Lynne Plambeck, president of the Santa Clarita Organization for Planning and the Environment, or SCOPE, Cynthia Harris, past president of the Santa Clarita Oak Conservancy, and other SCV residents advocating on behalf of the trees wrote letters to the board asking them deny the “tune-up” ordinance.
“I’m grateful that they are finally going to make it right,” Plambeck said. “I’m wondering why we had to go through all of this, you know. We were asking that they include oak in the agenda, so that people would know it was about oaks because everybody cares about them.”
For example, an oak tree in Val Verde was cut down, Plambeck said. On the NextDoor app, residents of Val Verde had a thread going wondering why the oak had been removed from their community.
Sometimes oak trees are cut down or removed if they are dead or sick, but the ordinance would make it easier to remove these trees without prior notification, she added.
In November, SCOPE issued a letter to the county Board of Supervisors stating the county had violated the Brown Act, California’s open-meeting law. SCOPE argued that the county failed to be transparent when it posted the item on the agenda — as the county left out crucial verbiage that indicated the “tune-up” ordinance would also impact oak trees.
“In this time of climate change when planting and protecting trees has been identified as a major means of reducing greenhouse gas effect on climate change, the county oak ordinance becomes even more important,” reads the letter SCOPE sent to the county Board of Supervisors.

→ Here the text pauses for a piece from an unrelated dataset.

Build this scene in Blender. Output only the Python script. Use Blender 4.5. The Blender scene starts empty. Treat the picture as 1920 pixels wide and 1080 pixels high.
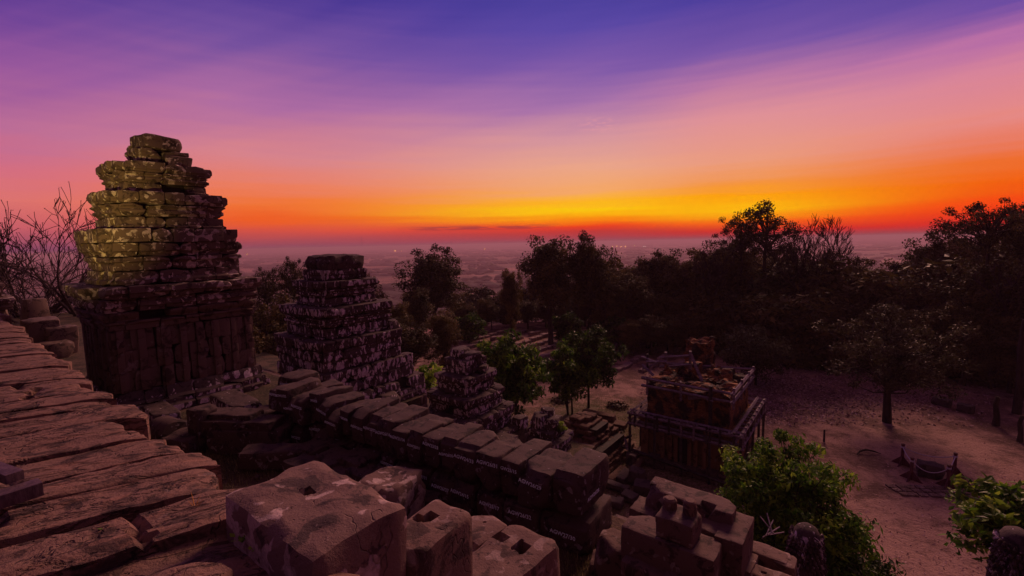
import bpy, math, random
import numpy as np
from mathutils import Vector, Matrix, noise
R = math.radians
random.seed(7); rng = np.random.default_rng(7)
scn = bpy.context.scene
col = scn.collection

# ------------------------------------------------------------------ camera
cam_d = bpy.data.cameras.new('camera'); cam = bpy.data.objects.new('camera', cam_d); col.objects.link(cam)
cam.location = (0, 0, 0); cam.rotation_euler = (R(90 - 5.56), R(1.25), 0)
cam_d.lens = 16; cam_d.sensor_width = 36; cam_d.clip_start = 0.05; cam_d.clip_end = 80000
scn.camera = cam
CM = cam.rotation_euler.to_matrix()

# ------------------------------------------------------------------ world: a dusk sky, colour by compass direction and elevation
def lin(c):
    return tuple(((v/255)/12.92 if v/255 <= .04045 else ((v/255+.055)/1.055)**2.4) for v in c) + (1,)
world = bpy.data.worlds.new('World'); scn.world = world; world.use_nodes = True
wn = world.node_tree; wn.nodes.clear()
def N(t, tree=wn, **k):
    n = tree.nodes.new(t)
    for a, b in k.items(): setattr(n, a, b)
    return n
def L(a, b, tree=wn): tree.links.new(a, b)
def M(op, a, b=None, c=None, tree=wn, clamp=False):
    n = N('ShaderNodeMath', tree, operation=op, use_clamp=clamp)
    for i, v in enumerate((a, b, c)):
        if v is None: continue
        if isinstance(v, (int, float)): n.inputs[i].default_value = v
        else: L(v, n.inputs[i], tree)
    return n.outputs[0]
def ramp(tree, fac, stops, interp='LINEAR'):
    n = N('ShaderNodeValToRGB', tree); n.color_ramp.interpolation = interp
    e = n.color_ramp.elements
    e[0].position = stops[0][0]; e[0].color = stops[0][1]
    e[1].position = stops[-1][0]; e[1].color = stops[-1][1]
    for p, c in stops[1:-1]:
        x = e.new(p); x.color = c
    L(fac, n.inputs[0], tree)
    return n.outputs[0]
def mix(tree, f, a, b, mode='MIX'):
    n = N('ShaderNodeMix', tree, data_type='RGBA', blend_type=mode)
    if isinstance(f, (int, float)): n.inputs[0].default_value = f
    else: L(f, n.inputs[0], tree)
    for i, v in ((6, a), (7, b)):
        if isinstance(v, tuple): n.inputs[i].default_value = v
        else: L(v, n.inputs[i], tree)
    return n.outputs[2]
def smooth(tree, v, a, b, lo=0, hi=1):
    n = N('ShaderNodeMapRange', tree, interpolation_type='SMOOTHSTEP')
    n.inputs[1].default_value = a; n.inputs[2].default_value = b; n.inputs[3].default_value = lo; n.inputs[4].default_value = hi
    L(v, n.inputs[0], tree); return n.outputs[0]
tc = N('ShaderNodeTexCoord'); sp = N('ShaderNodeSeparateXYZ'); L(tc.outputs['Generated'], sp.inputs[0])
elev = M('MULTIPLY', M('ARCSINE', sp.outputs[2]), 180/math.pi)
az = M('MULTIPLY', M('ARCTAN2', sp.outputs[0], sp.outputs[1]), 180/math.pi)
# streaks fanning up out of the sunset
cmb = N('ShaderNodeCombineXYZ')
fan = M('DIVIDE', M('ADD', elev, 4.0), M('ADD', M('ABSOLUTE', M('ADD', az, 62.0)), 22.0))
L(M('MULTIPLY', az, .012), cmb.inputs[0]); L(M('MULTIPLY', fan, 16.0), cmb.inputs[1])
nz = N('ShaderNodeTexNoise'); nz.inputs['Scale'].default_value = 1.3; nz.inputs['Detail'].default_value = 3; nz.inputs['Roughness'].default_value = .45
L(cmb.outputs[0], nz.inputs[0])
cmb2 = N('ShaderNodeCombineXYZ'); L(M('MULTIPLY', az, .05), cmb2.inputs[0]); L(M('MULTIPLY', elev, 1.1), cmb2.inputs[1])
nz2 = N('ShaderNodeTexNoise'); nz2.inputs['Scale'].default_value = 1.2; nz2.inputs['Detail'].default_value = 6; L(cmb2.outputs[0], nz2.inputs[0])
wob = M('MULTIPLY', M('SUBTRACT', nz.outputs[0], .5), smooth(wn, elev, 3, 16, .5, 3.2))
wob2 = M('MULTIPLY', M('SUBTRACT', nz2.outputs[0], .5), smooth(wn, elev, .8, 4, .3, 1.9))
el = M('ADD', M('ADD', elev, wob), wob2)
EMAX = 34.0
fac = M('DIVIDE', M('ADD', el, 2.0), EMAX + 2.0, clamp=True)
P = lambda e: (e + 2.0)/(EMAX + 2.0)
def skyramp(stops): return ramp(wn, fac, [(P(e), lin(c)) for e, c in stops])
hz0 = (128, 58, 78)
sky = [
 (-50, [(-2,(95,50,80)),(0.2,(120,62,98)),(2.2,(200,95,105)),(4.6,(222,116,112)),(7,(212,110,130)),(10.3,(186,108,152)),(15,(150,86,156)),(19,(108,66,150)),(23,(80,52,142)),(34,(54,44,120))]),
 (-29, [(-2,(95,50,80)),(0.2,(138,68,90)),(1.9,(212,80,66)),(3.2,(240,94,34)),(4.8,(242,116,52)),(7,(236,126,96)),(10,(216,132,140)),(15.5,(174,108,162)),(21,(116,80,158)),(26,(74,55,146)),(34,(52,46,125))]),
 (10,  [(-2,(100,50,75)),(0.1,(148,62,78)),(1.3,(195,52,48)),(2.0,(240,62,16)),(2.7,(252,134,0)),(3.9,(255,200,4)),(5.0,(254,180,30)),(6.3,(246,168,104)),(9,(236,166,138)),(12.5,(214,150,158)),(16,(170,116,170)),(20,(124,88,168)),(24,(90,72,164)),(28,(68,60,152)),(34,(50,48,130))]),
 (26,  [(-2,(100,45,65)),(0.1,(152,52,64)),(0.9,(214,38,20)),(1.8,(248,96,2)),(3.2,(255,186,0)),(4.6,(254,160,8)),(5.7,(246,150,60)),(8.4,(236,156,126)),(13,(224,146,152)),(16.5,(184,118,164)),(19.4,(122,86,166)),(24.5,(76,62,156)),(34,(50,48,130))]),
 (48,  [(-2,(95,40,58)),(0.1,(142,44,56)),(0.9,(222,32,16)),(2.3,(246,62,2)),(4.3,(244,98,8)),(5.9,(240,110,44)),(7.4,(235,122,92)),(9.8,(230,138,134)),(13,(216,132,154)),(15.6,(184,110,166)),(18,(108,76,162)),(21,(84,66,154)),(34,(50,46,128))]),
]
cur = skyramp(sky[0][1])
for k in range(1, 5):
    cur = mix(wn, smooth(wn, az, sky[k-1][0], sky[k][0]), cur, skyramp(sky[k][1]))
# away from the sunset the sky is plain blue-violet dusk
back = ramp(wn, fac, [(P(-2), lin((26,15,24))), (P(3), lin((38,22,34))), (P(12), lin((46,28,46))), (P(34), lin((76,48,72)))])
cur = mix(wn, smooth(wn, M('ABSOLUTE', az), 55, 120), cur, back)
cur = mix(wn, smooth(wn, elev, 32, 60), cur, lin((100, 61, 78)))
# thin low bar of cloud and a wisp
cmb3 = N('ShaderNodeCombineXYZ'); L(M('MULTIPLY', az, .16), cmb3.inputs[0]); L(M('MULTIPLY', elev, 3.2), cmb3.inputs[1])
nz3 = N('ShaderNodeTexNoise'); nz3.inputs['Scale'].default_value = 1.6; nz3.inputs['Detail'].default_value = 5; L(cmb3.outputs[0], nz3.inputs[0])
bar = M('MULTIPLY', M('MULTIPLY', smooth(wn, M('ABSOLUTE', M('SUBTRACT', elev, 2.05)), .05, .42, 1, 0), smooth(wn, M('ABSOLUTE', M('ADD', az, 4.0)), 5, 11, 1, 0)), smooth(wn, nz3.outputs[0], .40, .52))
cur = mix(wn, M('MULTIPLY', bar, .75), cur, lin((150, 52, 60)))
cmb4 = N('ShaderNodeCombineXYZ'); L(M('MULTIPLY', az, .8), cmb4.inputs[0]); L(M('MULTIPLY', elev, 2.2), cmb4.inputs[1])
nz4 = N('ShaderNodeTexNoise'); nz4.inputs['Scale'].default_value = 1.5; nz4.inputs['Detail'].default_value = 6; L(cmb4.outputs[0], nz4.inputs[0])
wsp = M('MULTIPLY', M('MULTIPLY', smooth(wn, M('ABSOLUTE', M('SUBTRACT', elev, 13.7)), .1, 1.2, 1, 0), smooth(wn, M('ABSOLUTE', M('SUBTRACT', az, 10.6)), .5, 3.0, 1, 0)), smooth(wn, nz4.outputs[0], .46, .62))
cur = mix(wn, M('MULTIPLY', wsp, .4), cur, lin((238, 160, 160)))
bg = N('ShaderNodeBackground'); bg.inputs[1].default_value = 1.0; L(cur, bg.inputs[0])
wo = N('ShaderNodeOutputWorld'); L(bg.outputs[0], wo.inputs[0])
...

“This is the fifth time, (at least), that the county has failed to adequately provide an agenda description for an item for which our community would be gravely concerned,” the letter continued to read.
The county responded to SCOPE and indicated that the “tune-up” ordinance would be rescinded during the Board of Supervisors’ final meeting of 2022. The project will be re-noticed and re-heard at a later date, according to a letter from the county’s Office of the County Counsel.